▶ Stated exercise
Pictures are to be left out. Copy exactly the lines from the one containing "Write the bpy" to the one containing "sc.camera = cam_o", both ends kept.

▶ Information supplied
- - - -

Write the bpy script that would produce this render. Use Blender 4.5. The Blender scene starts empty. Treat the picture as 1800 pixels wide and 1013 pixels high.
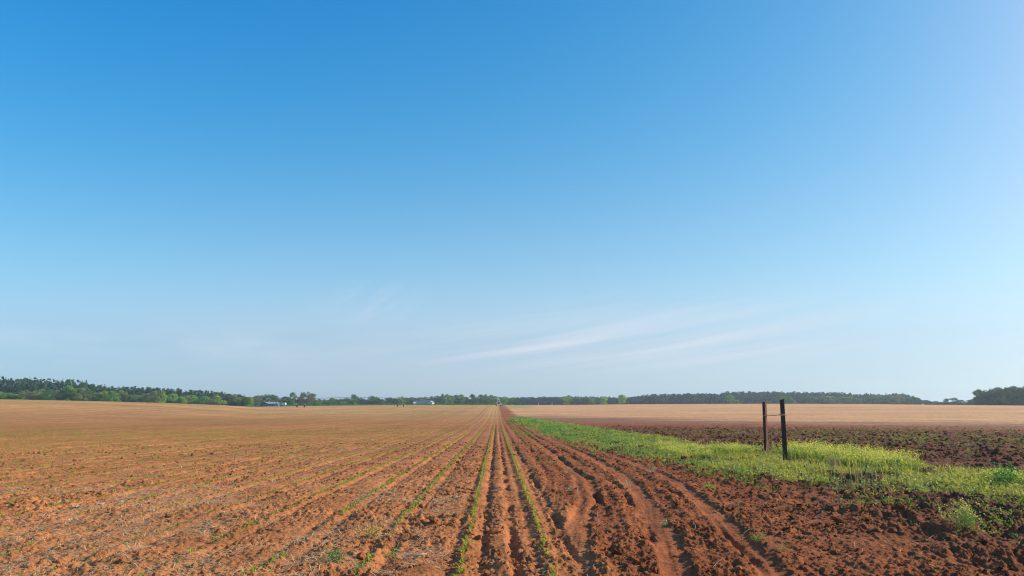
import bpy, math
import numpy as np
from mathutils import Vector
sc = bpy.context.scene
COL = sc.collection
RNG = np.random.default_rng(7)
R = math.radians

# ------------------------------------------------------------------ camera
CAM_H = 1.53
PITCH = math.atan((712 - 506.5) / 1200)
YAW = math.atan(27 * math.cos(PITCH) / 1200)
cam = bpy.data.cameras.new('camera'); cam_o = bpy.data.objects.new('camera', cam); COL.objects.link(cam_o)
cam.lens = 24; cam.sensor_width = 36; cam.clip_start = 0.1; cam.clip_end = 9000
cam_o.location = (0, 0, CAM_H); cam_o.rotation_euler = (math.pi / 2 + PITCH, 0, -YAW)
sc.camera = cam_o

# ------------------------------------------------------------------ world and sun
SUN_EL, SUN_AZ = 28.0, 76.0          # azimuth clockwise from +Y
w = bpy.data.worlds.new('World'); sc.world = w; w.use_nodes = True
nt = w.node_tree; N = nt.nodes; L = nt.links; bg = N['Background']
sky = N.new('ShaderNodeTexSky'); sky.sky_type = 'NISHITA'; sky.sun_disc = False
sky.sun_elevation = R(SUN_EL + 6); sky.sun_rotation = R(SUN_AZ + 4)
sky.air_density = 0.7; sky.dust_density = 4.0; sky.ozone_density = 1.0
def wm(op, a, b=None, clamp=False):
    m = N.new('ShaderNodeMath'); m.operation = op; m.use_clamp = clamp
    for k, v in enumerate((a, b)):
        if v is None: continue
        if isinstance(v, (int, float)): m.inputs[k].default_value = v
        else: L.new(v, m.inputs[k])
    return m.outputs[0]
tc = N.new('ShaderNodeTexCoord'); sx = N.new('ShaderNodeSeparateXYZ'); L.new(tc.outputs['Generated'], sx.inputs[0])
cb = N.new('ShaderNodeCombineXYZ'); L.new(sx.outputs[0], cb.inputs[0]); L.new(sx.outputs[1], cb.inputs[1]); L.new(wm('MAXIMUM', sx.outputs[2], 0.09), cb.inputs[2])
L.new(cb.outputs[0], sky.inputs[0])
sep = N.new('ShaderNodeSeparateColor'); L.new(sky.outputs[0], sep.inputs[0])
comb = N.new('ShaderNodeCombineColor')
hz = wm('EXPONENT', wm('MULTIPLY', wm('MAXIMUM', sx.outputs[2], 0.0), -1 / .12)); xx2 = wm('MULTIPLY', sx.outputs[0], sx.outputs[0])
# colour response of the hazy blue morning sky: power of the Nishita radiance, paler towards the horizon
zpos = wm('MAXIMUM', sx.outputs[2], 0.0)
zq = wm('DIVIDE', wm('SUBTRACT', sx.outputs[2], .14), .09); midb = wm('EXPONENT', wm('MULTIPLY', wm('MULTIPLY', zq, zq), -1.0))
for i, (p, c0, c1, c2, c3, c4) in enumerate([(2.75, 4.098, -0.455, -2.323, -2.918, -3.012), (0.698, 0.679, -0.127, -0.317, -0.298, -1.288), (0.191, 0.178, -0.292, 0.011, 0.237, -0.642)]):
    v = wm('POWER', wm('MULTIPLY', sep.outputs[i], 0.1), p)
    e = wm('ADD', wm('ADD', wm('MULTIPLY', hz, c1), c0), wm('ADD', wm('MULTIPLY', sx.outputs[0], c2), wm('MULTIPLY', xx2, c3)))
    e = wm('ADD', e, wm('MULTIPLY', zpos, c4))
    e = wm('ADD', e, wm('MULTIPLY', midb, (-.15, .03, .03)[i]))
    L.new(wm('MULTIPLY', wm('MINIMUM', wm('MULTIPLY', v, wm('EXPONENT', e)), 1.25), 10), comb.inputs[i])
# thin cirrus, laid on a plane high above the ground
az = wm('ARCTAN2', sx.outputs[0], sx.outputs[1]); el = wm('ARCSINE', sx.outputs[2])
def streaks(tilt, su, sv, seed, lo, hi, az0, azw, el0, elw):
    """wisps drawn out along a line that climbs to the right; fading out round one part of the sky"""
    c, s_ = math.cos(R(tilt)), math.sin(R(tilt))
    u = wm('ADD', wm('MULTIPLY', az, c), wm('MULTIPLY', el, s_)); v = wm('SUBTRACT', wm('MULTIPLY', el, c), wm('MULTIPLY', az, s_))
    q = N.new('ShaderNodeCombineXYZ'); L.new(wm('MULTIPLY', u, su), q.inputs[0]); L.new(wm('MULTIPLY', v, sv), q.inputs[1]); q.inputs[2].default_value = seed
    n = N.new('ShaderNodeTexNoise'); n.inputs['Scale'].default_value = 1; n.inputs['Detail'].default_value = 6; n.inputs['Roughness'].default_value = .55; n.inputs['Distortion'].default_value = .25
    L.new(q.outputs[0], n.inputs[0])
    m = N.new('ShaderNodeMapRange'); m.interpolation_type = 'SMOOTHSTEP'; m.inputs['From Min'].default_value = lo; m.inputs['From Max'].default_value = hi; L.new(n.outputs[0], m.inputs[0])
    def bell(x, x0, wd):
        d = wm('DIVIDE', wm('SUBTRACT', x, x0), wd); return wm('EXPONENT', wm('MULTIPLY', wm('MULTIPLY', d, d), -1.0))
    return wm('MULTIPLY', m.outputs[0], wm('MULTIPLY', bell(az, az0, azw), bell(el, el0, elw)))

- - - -

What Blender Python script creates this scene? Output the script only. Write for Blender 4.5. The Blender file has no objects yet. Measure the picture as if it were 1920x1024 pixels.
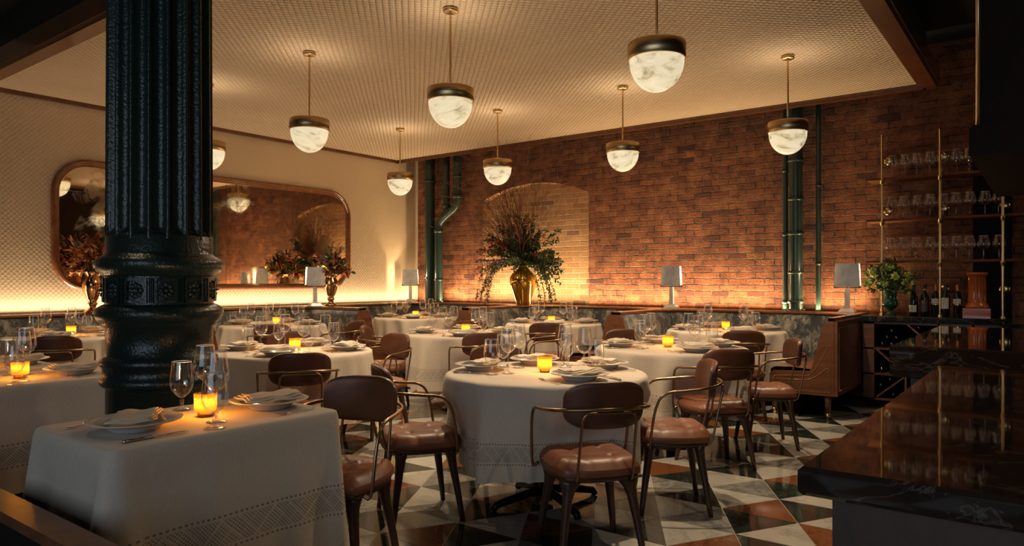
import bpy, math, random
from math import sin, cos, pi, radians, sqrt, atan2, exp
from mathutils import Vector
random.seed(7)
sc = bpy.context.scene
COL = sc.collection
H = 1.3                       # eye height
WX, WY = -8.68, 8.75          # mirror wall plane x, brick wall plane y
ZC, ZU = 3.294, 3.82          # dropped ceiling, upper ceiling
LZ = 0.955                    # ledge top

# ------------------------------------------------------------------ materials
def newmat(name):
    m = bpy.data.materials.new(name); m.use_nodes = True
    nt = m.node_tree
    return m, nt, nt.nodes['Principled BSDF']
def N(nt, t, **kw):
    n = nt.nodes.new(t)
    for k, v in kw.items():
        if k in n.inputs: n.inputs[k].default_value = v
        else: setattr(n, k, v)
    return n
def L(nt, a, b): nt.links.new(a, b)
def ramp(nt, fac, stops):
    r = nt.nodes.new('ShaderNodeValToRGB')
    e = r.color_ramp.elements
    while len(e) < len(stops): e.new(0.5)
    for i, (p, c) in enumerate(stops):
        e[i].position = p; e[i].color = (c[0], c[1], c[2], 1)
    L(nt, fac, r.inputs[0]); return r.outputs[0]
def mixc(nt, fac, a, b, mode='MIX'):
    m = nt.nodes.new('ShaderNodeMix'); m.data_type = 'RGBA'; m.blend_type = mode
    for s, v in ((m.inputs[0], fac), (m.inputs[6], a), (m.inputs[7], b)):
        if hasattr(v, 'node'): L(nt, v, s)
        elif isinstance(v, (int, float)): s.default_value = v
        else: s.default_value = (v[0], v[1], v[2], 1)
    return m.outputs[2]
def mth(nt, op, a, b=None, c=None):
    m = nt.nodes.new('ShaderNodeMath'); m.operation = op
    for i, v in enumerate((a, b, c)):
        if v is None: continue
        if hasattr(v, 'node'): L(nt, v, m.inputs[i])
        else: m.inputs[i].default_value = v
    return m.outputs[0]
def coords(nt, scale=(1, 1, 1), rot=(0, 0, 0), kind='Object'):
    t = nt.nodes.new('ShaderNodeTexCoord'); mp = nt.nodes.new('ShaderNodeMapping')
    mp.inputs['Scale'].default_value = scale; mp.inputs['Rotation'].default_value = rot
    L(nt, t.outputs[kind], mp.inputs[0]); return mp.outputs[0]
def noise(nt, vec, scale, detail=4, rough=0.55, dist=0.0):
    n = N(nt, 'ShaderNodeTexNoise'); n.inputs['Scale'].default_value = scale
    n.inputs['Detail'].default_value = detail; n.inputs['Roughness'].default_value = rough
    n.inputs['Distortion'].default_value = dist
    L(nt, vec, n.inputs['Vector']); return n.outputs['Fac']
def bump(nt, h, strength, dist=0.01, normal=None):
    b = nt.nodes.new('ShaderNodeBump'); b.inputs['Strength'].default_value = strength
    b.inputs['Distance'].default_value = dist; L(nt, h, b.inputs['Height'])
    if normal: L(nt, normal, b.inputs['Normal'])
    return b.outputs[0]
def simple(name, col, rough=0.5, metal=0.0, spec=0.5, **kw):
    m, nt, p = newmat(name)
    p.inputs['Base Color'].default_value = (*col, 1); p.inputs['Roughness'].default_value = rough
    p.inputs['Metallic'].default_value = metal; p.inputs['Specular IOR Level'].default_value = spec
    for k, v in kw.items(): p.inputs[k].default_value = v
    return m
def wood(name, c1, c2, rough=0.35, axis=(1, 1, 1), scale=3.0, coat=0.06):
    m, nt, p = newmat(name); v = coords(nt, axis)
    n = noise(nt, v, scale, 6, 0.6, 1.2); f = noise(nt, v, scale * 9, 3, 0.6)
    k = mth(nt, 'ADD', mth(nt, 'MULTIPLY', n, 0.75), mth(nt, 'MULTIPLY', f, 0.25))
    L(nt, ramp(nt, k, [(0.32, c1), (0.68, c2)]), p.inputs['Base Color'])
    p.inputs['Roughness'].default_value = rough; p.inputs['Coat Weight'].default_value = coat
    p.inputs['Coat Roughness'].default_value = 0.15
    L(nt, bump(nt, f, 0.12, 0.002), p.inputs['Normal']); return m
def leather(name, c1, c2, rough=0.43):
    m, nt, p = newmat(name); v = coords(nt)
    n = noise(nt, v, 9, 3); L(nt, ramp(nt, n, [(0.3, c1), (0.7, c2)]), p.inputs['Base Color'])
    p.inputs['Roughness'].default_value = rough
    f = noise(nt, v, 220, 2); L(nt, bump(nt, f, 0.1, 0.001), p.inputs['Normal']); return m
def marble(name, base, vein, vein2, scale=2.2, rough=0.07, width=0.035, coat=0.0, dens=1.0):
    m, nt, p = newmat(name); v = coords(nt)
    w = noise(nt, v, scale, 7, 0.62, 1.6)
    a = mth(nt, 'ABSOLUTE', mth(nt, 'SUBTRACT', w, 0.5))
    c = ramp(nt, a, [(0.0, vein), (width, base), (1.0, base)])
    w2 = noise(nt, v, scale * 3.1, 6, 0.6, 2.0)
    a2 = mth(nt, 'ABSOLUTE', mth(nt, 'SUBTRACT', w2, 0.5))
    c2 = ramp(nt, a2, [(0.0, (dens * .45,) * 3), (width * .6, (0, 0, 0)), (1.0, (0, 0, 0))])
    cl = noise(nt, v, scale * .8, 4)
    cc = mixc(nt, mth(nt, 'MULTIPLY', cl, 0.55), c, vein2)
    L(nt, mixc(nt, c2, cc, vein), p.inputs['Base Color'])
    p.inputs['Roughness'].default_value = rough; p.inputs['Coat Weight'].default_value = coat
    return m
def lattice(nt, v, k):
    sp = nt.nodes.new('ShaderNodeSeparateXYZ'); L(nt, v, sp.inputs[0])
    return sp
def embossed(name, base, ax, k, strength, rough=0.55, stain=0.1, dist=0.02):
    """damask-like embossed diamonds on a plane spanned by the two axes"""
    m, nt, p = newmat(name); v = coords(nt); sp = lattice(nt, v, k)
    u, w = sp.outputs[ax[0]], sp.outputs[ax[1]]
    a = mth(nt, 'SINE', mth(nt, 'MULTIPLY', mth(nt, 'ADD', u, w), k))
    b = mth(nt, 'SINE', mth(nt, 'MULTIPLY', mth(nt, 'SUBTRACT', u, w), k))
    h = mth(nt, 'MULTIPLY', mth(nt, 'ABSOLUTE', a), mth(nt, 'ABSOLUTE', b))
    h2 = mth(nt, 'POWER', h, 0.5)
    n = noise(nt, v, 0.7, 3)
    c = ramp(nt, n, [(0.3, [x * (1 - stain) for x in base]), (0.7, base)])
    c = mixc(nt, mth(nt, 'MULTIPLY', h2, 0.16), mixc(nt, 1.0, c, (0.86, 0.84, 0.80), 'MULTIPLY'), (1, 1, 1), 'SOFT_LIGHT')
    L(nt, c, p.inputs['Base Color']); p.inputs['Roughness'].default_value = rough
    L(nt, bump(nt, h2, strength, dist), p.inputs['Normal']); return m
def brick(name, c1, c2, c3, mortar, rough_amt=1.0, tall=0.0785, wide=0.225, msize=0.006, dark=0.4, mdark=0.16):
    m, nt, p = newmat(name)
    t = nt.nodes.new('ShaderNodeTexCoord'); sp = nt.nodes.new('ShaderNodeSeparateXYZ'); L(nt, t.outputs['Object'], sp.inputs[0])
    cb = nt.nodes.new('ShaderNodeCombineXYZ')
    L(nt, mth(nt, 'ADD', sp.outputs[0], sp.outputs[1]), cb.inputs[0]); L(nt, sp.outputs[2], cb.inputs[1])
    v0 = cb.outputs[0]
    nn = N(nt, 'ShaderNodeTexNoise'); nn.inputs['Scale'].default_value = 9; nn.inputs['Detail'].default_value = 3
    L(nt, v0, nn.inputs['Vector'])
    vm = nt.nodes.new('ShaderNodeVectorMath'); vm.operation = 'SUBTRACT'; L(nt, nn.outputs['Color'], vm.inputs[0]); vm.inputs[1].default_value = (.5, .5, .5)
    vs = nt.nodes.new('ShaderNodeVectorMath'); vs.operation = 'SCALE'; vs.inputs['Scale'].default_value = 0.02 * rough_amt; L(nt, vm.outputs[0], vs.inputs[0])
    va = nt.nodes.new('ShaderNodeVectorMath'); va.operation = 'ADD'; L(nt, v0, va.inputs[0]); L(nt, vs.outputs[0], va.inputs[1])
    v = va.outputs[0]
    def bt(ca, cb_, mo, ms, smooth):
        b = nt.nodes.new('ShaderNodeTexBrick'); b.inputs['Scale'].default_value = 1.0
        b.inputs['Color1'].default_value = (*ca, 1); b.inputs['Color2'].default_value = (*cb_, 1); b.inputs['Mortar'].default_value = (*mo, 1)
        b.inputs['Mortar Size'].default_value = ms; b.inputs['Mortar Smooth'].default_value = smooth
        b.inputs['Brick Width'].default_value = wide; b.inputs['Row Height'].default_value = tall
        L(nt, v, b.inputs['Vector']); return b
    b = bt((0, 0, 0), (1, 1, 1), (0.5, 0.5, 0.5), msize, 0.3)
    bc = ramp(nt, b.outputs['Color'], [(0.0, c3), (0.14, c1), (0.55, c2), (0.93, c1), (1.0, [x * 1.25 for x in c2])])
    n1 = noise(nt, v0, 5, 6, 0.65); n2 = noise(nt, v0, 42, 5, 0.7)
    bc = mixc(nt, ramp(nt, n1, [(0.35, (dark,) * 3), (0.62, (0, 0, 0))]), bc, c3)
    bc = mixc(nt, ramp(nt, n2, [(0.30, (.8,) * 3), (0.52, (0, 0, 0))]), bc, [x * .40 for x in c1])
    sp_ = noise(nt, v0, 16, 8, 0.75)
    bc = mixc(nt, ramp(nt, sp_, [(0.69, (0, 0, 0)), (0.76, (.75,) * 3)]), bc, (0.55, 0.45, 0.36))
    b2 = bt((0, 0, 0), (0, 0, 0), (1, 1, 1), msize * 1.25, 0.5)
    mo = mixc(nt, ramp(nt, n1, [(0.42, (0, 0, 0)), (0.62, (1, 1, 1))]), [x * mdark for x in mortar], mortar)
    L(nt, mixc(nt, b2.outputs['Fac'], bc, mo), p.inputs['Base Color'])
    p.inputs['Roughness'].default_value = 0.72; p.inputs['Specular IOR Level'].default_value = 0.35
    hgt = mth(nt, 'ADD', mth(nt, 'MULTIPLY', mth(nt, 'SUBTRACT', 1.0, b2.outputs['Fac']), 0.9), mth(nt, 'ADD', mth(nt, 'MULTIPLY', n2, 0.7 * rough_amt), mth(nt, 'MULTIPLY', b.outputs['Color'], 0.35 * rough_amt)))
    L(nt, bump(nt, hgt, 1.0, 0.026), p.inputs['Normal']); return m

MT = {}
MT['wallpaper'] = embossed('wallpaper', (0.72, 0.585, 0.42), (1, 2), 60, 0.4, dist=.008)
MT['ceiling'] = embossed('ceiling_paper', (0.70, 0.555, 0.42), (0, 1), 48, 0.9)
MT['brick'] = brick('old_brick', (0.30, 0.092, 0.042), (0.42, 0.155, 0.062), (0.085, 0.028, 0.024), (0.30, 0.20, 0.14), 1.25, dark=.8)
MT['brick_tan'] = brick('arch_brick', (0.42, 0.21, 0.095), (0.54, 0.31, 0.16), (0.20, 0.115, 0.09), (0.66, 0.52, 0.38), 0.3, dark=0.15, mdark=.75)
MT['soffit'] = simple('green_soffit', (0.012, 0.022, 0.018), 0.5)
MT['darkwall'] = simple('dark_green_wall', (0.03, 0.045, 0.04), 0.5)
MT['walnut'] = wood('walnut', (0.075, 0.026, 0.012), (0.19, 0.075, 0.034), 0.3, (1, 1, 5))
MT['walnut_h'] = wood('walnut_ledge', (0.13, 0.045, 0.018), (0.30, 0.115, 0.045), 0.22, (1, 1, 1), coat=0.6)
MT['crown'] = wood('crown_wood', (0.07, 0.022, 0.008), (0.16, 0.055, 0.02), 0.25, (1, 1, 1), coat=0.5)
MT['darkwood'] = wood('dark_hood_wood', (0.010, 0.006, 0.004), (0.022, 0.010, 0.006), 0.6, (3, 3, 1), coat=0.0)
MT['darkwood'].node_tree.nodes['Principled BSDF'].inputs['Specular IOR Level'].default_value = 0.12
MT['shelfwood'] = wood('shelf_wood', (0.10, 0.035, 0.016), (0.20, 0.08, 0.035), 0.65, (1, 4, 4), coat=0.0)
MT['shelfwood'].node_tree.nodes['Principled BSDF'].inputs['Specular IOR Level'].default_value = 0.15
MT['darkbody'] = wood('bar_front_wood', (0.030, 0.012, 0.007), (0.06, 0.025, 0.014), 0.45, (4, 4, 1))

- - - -

▶ Expected answer
Write the bpy script that would produce this render. Use Blender 4.5. The Blender scene starts empty. Treat the picture as 1800 pixels wide and 1013 pixels high.
import bpy, math
import numpy as np
from mathutils import Vector
sc = bpy.context.scene
COL = sc.collection
RNG = np.random.default_rng(7)
R = math.radians

# ------------------------------------------------------------------ camera
CAM_H = 1.53
PITCH = math.atan((712 - 506.5) / 1200)
YAW = math.atan(27 * math.cos(PITCH) / 1200)
cam = bpy.data.cameras.new('camera'); cam_o = bpy.data.objects.new('camera', cam); COL.objects.link(cam_o)
cam.lens = 24; cam.sensor_width = 36; cam.clip_start = 0.1; cam.clip_end = 9000
cam_o.location = (0, 0, CAM_H); cam_o.rotation_euler = (math.pi / 2 + PITCH, 0, -YAW)
sc.camera = cam_o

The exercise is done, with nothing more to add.